Si quelque nom peut transparaître, prions pour eux, car nous n’avons que les chefs que notre génération a été capable d’engendrer. C’est à nous de nous réformer et à sortir de notre embourgeoisement si nous ne voulons pas être menés par de nouveaux rois-bourgeois, traîtres à la cause qui les a faits rois. À quoi servirait un bon chef si personne n’était disposé à lui obéir ? Il n’y a de nouveaux intelligents que parce que presque personne n’a le courage de changer quoi que ce soit à ce désordre dont il profite.

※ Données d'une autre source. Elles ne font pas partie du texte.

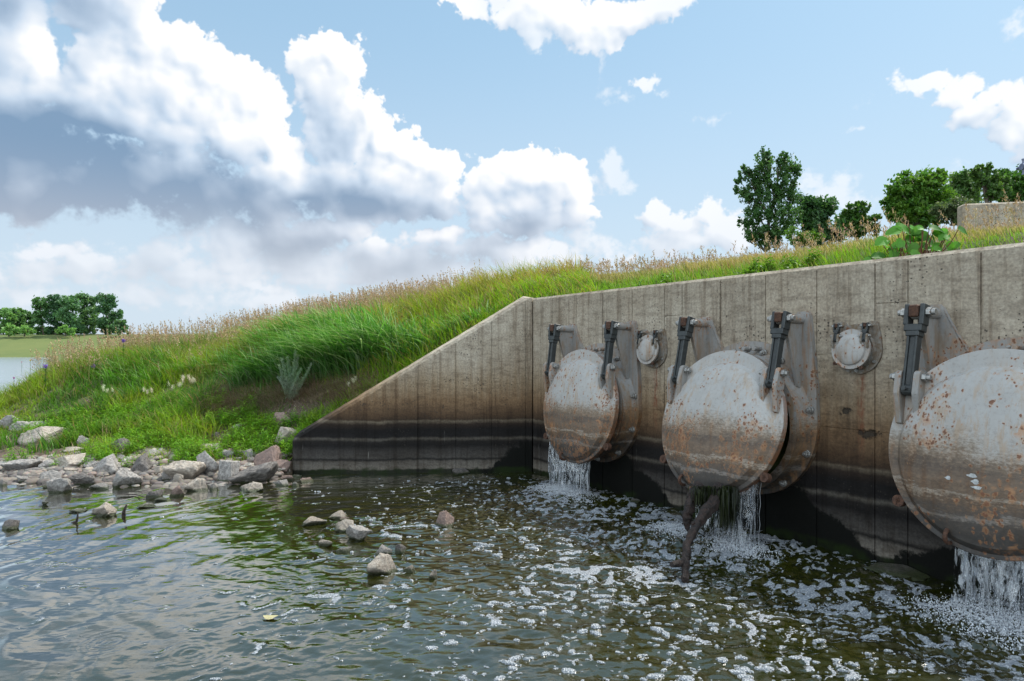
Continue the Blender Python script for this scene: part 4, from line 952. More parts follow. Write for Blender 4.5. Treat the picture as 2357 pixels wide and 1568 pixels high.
SH = [ # x, y (foot), w, h in the close view, material, tilt, label
 (172,522,255,82,'A',-4,'flat grey slab at the shore, farthest left of the front row'),
 (365,500,160,66,'A',-6,'small grey slab wedged behind the long flat tan slab'),
 (520,498,290,92,'B',-5,'long flat pale tan slab lying at the edge of the grass'),
 (80,205,150,78,'A',-28,'tilted grey slab at the left frame edge, under the grass bank'),
 (215,232,235,72,'A',4,'broad dark topped slab behind the biggest left slab'),
 (285,338,310,128,'B',-10,'biggest pale slab on the far left, sloping towards the inlet'),
 (30,292,100,30,'B',0,'thin pale slab lying low at the left frame edge'),
 (855,402,190,122,'D',5,'dark rock with a white vein, half in the weeds'),
 (785,545,200,135,'A',4,'blocky grey rock just below the dark veined rock'),
 (675,505,120,55,'A',0,'low grey rock left of the blocky grey one'),
 (360,598,200,82,'A',3,'low rounded grey rock behind the knobbly front rock'),
 (168,617,140,54,'A',-5,'small flat rock on the gravel at far left'),
 (440,690,170,122,'A',-4,'knobbly grey rock standing in the water edge, front left'),
 (352,650,80,62,'D',0,'small dark rock leaning on the knobbly front rock'),
 (612,640,165,98,'D',-12,'brownish dark rock right of the knobbly front rock'),
 (735,664,142,52,'A',0,'flat grey rock awash just in front of the shore'),
 (932,652,195,150,'A',4,'large upright grey rock in the middle of the shore row'),
 (1035,536,160,134,'D',10,'half dark, half grey block with a white bird dropping spot'),
 (1350,596,272,148,'B',0,'largest pale rounded boulder of the shore row'),
 (1520,552,222,170,'A',6,'big grey boulder with a dark band, behind the pale boulder'),
 (1642,602,168,172,'A',28,'cracked and folded grey rock right of the pale boulder'),
 (1288,622,84,76,'B',0,'small round pale stone in front of the pale boulder'),
 (1212,592,72,62,'A',0,'small grey stone left of the round pale stone'),
 (1148,542,76,52,'B',0,'small tan stone among pebbles behind the shore row'),
 (1425,682,190,102,'B',8,'wedge shaped pale rock at the waterline, front centre'),
 (1296,716,104,92,'C',-18,'pinkish triangular rock at the waterline beside the pale wedge'),
 (1550,672,66,60,'A',0,'little pointed grey stone right of the pale wedge'),
 (1860,628,340,132,'D',-17,'long dark stone lying diagonally with an orange brown flank'),
 (1822,682,178,76,'B',-4,'tan grey rock in the water below the long diagonal stone'),
 (2040,640,122,54,'A',0,'grey flat rock near the foot of the wing wall'),
 (2142,580,88,30,'B',0,'thin tan stone touching the foot of the wing wall'),
 (2226,612,92,42,'C',0,'small brown rock farthest right, in front of the wing wall'),
 (2078,604,96,50,'C',10,'reddish brown stone between the flat rock and wing wall'),
 (2140,640,56,40,'A',0,'tiny grey stone in the water by the wing wall'),
 (1945,492,212,152,'C',4,'big brown block left of the wing wall end'),
 (2085,332,235,135,'B',-10,'large pale slab leaning against the sloping end of the wing wall'),
 (2052,522,104,68,'C',0,'reddish rock under the brown block by the wall'),
 (2062,195,180,92,'C',-14,'brown rock poking from the grass above the leaning slab'),
 (1800,432,84,66,'A',0,'grey stone between the weeds and the brown block'),
 (1655,432,104,62,'A',0,'grey stone half hidden by weeds behind the cracked rock'),
 (1530,395,160,66,'B',0,'pale stone in the weeds behind the big grey boulder'),
 (1268,215,72,30,'D',0,'small dark rock peeping out of the tall weeds'),
 (1000,146,56,46,'A',0,'grey rock high in the green weeds, right of the tall grass'),
 (1814,532,84,60,'B',-8,'tan stone leaning on the long diagonal stone'),
 (1742,552,74,50,'C',0,'pinkish stone right of the cracked rock'),
 (1776,505,104,42,'A',0,'flat grey stone behind the tan leaning one'),
 (868,442,86,42,'A',0,'small grey stone under the dark veined rock'),
 (504,545,116,44,'B',0,'small tan slab in front of the long flat slab'),
 (1092,410,130,40,'A',0,'flat grey stone at the lower edge of the weeds'),
 (600,332,80,60,'A',-30,'grey slab standing on edge in the grass'),
 (520,386,150,36,'B',0,'pale flat stone bedded in the grass above the long slab'),
 (20,642,60,60,'A',0,'grey rock cut by the left edge on the gravel'),
 (1560,275,66,40,'D',0,'dark stone sunk in the weeds left of the leaning slab'),
 (1725,222,90,40,'A',0,'low grey stone on the grass left of the brown rock'),
]
for x, y, w_, h_, m_, tl, lb in SH:
    u, v = C4(x, y); rock(u, v, w_ / 3.151, h_ / 3.151, 'rock' + m_, lb, tilt=tl, group=G1, depth=.75)
for x, y, w_, h_, m_, tl, lb in [
 (725,852,190,96,'B',-6,'pointed tan rock alone in the calm water on the left'),
 (532,822,142,26,'A',0,'nearly drowned flat rock left of the pointed tan rock'),
 (316,762,52,24,'D',0,'tiny dark stone breaking the calm water near the shore'),
 (48,944,118,62,'D',0,'dark weedy lump at the left frame edge in the water'),
 (1108,712,120,52,'D',-8,'dark jagged rock in the shallows beside a twig'),
 (1042,784,140,26,'A',0,'low grey stone awash, right of the pointed tan rock'),
 (1160,735,90,22,'D',0,'thin wet stone below the dark jagged rock')]:
    u, v = C4(x, y); rock(u, v, w_ / 3.151, h_ / 3.151, 'rock' + m_, lb, tilt=tl, group=G2, water_rock=True)
def C8(x, y): return 633 + x / 4.096, 1122.1 + y / 4.096
for x, y, w_, h_, m_, tl, lb in [
 (366,368,220,74,'B',0,'low rounded rock farthest left of the midstream cluster'),
 (592,305,190,66,'B',0,'flat topped pale rock at the back of the midstream cluster'),
 (650,325,84,40,'C',0,'small orange brown stone tucked below the flat topped rock'),
 (632,420,240,104,'B',-8,'mossy footed pale rock in the middle of the cluster'),
 (762,512,268,138,'A',-4,'largest two humped rock of the midstream cluster'),
 (470,556,140,58,'B',0,'small mossy tan rock left of the two humped rock'),
 (640,614,140,44,'A',0,'barely showing grey rock below the two humped rock'),
 (1012,650,186,100,'A',-10,'wedge rock with a tan crest beside the mossy round stone'),
 (1168,626,120,82,'D',0,'round stone wholly covered in dark green moss'),
 (980,842,330,188,'B',6,'biggest pyramid shaped tan rock nearest the viewer'),
 (1254,800,112,62,'B',0,'small smooth pale stone right of the big pyramid rock'),
 (1488,872,92,92,'B',12,'small upright cream stone farthest right of the front rocks'),
 (1602,376,200,146,'C',4,'lone reddish pyramid rock in the dark water near the outfalls')]:
    u, v = C8(x, y); rock(u, v, w_ / 4.096, h_ / 4.096, 'rock' + m_, lb, tilt=tl, group=G2, water_rock=True, depth=.8)
rock(2080, 1330, 130, 11, 'rockD', 'flat mossy stone awash under the headwall, left of the right outfall', group=G2, water_rock=True, sink=.5)
rock(1462, 1158, 22, 10, 'rockD', 'tiny mossy stone in foam between the first two gates', group=G2, water_rock=True)
rock(1060, 1094, 40, 14, 'rockD', 'dark wet stone at the foot of the wing wall', group=G2, water_rock=True)
rock(1385, 1083, 60, 16, 'rockD', 'black wet stone under the first gate', group=G2, water_rock=True)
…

Il y a de nouveaux intelligents non pas par manque d’intelligence, mais par manque de Vérité dans nos vies ; c’est aux jeunes générations d’avoir le courage de vivre réellement selon les principes qui lui ont été transmis avec tant de difficultés, si elles veulent avoir à leur tête des chefs qui marchent selon la lumière.
[1] Le comte Tserof est descendant d’une famille d’officiers, il a trouvé la foi catholique à la fin des années cinquante et a rejoint monseigneur Lefebvre à l’orée des années 70, cherchant à conserver la foi qu’il ne trouvait plus dans cette église de Vatican II qui, comme une adolescente, reniait son héritage pour s’offrir naïvement au monde. Chassant de sa vie le libéralisme qui avait pu s’y glisser, il observe avec tristesse sa génération embourgeoisée dans un traditionalisme mondain et jette un regard plein d’espoir sur celle qui arrive et qui, si elle en a le courage, pourrait rendre vie à l’Église agonisante.